The Equation

The Equation

Wednesday, May 2, 2012

The Decades, by sci-fi themes

At the Science Writing in an Age of Denial conference, one of the opening speakers was David Krakauer, director of the Wisconsin Institutes for Discovery. I forget the greater point of his brief talk, but he discusses what, in his view, were the major themes of science fiction movies in each of the decades since World War II. Here is his list, discuss:

50's - Nuclear fallout/winter. Easy to explain in the wake of Hiroshima and Nagasaki.
60's - Evolutionary disaster. Think Planet of the Apes and Godzilla.
70's - Human caused disasters, such as epidemics.
80's - Human evil in the aftermath of the apocalypse (think Mad Max)
90s' - The Michael Crichton era. Jurassic Park, enough said. This one made me laugh.
00's - rehashes of all the previous decades, but with prettier special effects.
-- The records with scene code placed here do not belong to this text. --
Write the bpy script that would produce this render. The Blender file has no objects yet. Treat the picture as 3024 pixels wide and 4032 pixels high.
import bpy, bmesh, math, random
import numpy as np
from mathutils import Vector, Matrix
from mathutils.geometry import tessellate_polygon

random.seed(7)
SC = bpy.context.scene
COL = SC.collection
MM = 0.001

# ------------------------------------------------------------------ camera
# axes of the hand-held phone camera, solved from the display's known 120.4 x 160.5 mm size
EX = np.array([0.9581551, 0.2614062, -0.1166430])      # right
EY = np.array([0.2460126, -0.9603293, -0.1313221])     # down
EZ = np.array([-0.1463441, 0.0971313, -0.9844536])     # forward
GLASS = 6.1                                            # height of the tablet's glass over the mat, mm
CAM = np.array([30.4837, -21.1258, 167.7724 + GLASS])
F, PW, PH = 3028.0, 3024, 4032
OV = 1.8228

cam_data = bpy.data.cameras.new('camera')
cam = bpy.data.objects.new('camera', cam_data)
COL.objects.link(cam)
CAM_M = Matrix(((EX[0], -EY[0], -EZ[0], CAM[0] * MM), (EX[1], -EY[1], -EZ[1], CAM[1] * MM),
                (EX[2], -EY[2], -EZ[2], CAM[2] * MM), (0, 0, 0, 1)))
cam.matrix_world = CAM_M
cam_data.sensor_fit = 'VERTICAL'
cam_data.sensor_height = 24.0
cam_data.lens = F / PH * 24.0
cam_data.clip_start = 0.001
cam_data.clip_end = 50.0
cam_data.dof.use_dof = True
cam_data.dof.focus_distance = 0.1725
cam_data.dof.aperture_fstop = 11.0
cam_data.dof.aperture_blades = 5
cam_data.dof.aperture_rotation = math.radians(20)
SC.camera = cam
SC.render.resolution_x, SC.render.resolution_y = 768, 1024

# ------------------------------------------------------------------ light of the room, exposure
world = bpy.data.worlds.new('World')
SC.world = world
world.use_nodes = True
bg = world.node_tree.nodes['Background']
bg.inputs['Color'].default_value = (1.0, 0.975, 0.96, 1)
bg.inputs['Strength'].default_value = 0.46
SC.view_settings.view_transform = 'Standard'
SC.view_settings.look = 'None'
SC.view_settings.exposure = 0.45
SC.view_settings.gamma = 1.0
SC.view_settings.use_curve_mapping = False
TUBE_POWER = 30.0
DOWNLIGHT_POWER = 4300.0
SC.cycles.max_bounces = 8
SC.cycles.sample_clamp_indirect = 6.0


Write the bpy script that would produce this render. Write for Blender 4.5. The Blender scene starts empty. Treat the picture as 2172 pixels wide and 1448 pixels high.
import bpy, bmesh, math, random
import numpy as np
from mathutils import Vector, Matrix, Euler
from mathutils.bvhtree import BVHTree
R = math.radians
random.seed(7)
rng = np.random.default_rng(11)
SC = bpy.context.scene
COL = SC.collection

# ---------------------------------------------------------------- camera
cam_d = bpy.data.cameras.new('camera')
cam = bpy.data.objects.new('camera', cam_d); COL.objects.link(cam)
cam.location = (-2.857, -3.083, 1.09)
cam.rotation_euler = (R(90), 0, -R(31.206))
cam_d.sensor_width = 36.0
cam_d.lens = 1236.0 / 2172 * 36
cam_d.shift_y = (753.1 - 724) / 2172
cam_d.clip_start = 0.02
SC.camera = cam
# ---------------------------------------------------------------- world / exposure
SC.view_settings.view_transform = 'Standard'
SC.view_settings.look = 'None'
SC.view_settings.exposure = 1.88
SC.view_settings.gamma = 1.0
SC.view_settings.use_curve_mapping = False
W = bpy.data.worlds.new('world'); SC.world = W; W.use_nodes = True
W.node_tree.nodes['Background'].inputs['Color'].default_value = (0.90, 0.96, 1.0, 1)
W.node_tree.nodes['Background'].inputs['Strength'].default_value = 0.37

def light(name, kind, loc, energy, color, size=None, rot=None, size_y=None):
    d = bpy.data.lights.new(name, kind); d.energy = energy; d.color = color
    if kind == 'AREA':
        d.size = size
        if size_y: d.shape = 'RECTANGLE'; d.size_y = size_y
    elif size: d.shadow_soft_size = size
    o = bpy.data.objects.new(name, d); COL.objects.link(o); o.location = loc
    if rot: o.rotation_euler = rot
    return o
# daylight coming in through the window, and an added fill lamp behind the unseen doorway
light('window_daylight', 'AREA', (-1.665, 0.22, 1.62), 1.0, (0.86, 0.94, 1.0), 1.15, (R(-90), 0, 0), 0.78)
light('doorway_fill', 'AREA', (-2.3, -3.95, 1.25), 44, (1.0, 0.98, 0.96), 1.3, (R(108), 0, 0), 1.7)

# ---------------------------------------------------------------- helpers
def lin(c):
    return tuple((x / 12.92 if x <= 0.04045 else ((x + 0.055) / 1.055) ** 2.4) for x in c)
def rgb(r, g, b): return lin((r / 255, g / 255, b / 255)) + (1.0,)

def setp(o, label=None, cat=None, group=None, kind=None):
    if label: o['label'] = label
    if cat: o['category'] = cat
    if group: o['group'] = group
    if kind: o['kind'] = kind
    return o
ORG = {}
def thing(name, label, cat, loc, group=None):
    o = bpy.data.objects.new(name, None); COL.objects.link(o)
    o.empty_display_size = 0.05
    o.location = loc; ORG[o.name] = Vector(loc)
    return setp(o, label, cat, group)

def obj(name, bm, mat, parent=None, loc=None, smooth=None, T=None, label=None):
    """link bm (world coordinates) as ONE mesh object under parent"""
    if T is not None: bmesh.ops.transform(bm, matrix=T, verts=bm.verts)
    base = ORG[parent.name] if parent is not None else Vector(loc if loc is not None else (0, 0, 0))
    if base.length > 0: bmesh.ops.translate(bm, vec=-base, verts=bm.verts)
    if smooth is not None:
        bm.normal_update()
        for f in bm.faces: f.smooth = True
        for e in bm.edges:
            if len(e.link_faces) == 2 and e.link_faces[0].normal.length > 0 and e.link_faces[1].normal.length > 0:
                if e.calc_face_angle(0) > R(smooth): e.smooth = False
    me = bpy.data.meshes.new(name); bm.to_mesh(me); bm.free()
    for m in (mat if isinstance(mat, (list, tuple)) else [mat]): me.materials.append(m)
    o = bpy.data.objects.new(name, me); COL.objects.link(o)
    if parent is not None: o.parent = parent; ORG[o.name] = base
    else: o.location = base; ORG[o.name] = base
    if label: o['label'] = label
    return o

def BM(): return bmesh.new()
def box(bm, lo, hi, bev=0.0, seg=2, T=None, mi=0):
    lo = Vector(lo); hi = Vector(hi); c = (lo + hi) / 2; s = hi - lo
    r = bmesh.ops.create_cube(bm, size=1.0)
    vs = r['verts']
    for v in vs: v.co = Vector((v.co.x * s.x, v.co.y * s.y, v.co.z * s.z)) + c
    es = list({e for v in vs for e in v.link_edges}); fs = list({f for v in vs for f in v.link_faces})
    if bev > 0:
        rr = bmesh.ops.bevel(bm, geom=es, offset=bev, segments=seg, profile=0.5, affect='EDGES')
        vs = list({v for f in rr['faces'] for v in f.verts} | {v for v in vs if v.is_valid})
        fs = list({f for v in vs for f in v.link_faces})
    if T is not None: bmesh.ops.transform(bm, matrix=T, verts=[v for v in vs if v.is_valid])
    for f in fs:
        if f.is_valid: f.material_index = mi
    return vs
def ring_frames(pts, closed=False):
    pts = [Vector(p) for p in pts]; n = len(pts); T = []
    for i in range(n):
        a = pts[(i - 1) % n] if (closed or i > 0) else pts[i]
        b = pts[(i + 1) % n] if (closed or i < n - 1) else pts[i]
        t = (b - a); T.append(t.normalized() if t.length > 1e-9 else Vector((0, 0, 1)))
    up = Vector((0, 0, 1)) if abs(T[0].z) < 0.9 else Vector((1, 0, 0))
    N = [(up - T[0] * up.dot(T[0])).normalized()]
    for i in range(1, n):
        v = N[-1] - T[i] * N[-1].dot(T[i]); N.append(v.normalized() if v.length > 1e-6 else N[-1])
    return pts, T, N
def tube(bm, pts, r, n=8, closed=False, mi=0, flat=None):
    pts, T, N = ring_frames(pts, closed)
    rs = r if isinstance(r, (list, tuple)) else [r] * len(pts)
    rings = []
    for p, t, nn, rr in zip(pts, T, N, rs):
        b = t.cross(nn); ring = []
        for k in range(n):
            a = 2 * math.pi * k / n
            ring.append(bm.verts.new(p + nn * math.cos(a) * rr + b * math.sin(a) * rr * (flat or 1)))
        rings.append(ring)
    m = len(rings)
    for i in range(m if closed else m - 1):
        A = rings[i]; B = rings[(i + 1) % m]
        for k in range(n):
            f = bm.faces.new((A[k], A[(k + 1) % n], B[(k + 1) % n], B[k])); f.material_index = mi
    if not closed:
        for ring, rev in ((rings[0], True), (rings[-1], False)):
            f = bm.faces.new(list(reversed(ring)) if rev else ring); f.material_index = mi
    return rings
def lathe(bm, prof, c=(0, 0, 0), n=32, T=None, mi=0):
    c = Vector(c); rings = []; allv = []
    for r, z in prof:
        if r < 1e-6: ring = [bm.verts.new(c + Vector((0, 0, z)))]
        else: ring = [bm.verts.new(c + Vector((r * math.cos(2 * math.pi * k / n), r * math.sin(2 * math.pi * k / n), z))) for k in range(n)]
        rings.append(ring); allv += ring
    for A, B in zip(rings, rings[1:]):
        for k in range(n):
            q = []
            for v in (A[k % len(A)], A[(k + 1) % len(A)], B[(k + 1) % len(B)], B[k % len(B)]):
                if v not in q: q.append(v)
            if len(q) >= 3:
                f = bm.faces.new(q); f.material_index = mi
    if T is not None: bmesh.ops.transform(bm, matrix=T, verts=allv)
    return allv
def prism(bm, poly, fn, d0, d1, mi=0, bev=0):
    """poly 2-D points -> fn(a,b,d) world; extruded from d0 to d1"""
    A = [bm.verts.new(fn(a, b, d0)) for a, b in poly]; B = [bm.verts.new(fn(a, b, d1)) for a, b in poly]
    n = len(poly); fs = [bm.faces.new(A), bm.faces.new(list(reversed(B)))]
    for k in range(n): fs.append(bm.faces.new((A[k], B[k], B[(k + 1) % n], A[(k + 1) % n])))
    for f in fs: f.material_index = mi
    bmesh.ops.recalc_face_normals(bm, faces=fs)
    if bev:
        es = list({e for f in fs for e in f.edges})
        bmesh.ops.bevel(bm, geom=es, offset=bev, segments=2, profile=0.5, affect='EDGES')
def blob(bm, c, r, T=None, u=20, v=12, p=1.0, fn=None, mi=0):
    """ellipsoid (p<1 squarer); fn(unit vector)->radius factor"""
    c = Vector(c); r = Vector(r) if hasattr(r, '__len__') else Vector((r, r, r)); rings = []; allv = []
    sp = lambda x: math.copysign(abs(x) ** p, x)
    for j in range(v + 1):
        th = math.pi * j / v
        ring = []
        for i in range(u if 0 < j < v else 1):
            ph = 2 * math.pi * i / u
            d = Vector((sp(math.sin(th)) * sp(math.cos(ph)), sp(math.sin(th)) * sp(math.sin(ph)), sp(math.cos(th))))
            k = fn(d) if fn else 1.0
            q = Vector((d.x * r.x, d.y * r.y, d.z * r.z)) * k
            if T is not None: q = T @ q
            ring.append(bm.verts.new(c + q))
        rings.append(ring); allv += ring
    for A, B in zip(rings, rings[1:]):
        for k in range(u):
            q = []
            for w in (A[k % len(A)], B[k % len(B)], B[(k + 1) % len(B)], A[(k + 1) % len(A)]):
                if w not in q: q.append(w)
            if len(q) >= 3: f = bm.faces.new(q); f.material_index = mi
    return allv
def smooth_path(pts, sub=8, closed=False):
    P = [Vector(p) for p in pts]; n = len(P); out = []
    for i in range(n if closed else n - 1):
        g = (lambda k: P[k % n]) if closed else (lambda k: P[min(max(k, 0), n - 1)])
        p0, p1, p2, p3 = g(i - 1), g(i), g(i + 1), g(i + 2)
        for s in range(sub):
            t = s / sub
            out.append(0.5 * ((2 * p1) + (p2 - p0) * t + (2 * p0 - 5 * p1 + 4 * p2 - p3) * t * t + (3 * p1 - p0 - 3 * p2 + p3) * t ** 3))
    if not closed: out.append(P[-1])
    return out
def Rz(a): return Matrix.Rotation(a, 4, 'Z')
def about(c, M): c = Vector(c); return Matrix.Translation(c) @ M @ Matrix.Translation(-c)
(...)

My only problem is that this analysis is that it omits an important period from about 1995-2005, where non-anthropogenic, physical catastrophe ruled Hollywood sci-fi. This may just be the period when I first became really conscious of movies, but films like Armageddon, Deep Impact, Dante's Peak, Volcano, The Core, and The Day After Tomorrow all came out in this time period.

Going deeper, I wonder if these films were popular because of a wishful thinking that human beings won't be the end of themselves - it will have to be a volcano or comet that ends humanity, rather than nuclear winter, or global warming, which The Day After Tomorrow finally addressed.